For the well-known ensemble Oni Wytars, panache and invention were far more important than historical authenticity. Their programme - five centuries of popular and art music from around the Mediterranean - was good fun, and their technical virtuosity was consistently impressive. Love it or hate it, this was a concert in which the style of the group seemed more important than the style of each piece.
The highlight of the weekend was a performance of the Spanish opera-ballet La Púrpura De La Rosa. In 1701, 20 years after the death of the librettist Calderón, his text was re-used in Lima, Peru, to celebrate Philip V's accession to the Spanish throne. The composer for that occasion, Tomás de Torrejón, was no Monteverdi or Purcell, but his simple sequences of strophic, dance-like arias, and of ground-bass instrumental forms, offer impeccable, fast-moving support for Calderón's wonderful verses.
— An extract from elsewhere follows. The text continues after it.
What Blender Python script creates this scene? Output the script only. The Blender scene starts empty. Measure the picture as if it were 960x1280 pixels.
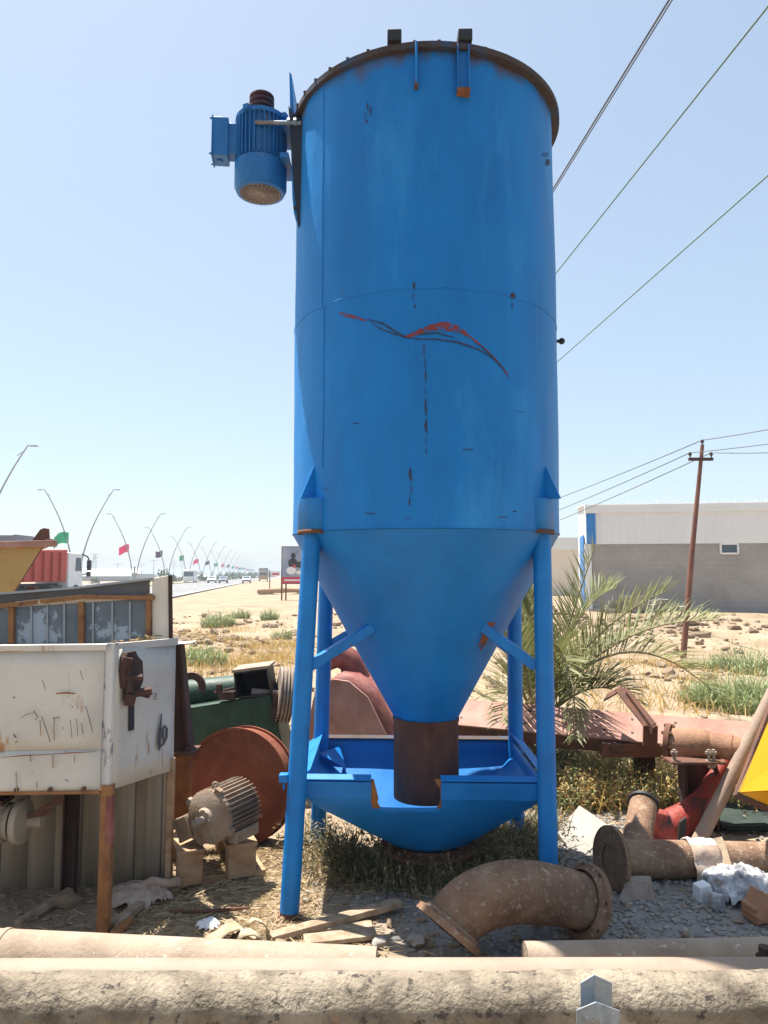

Back-projection onto a screen provided surtitles and simple indications of a change of scenery. Costumes were sufficiently baroque. Singing and dancing were unaffected and natural. The group of about 17 student musicians played with confident security. And everything had the youthful zest that puts incidental problems in their place. For the young people involved and for the audience, this concert epitomised the festival at its best: achievement in the present and inspiration for the future.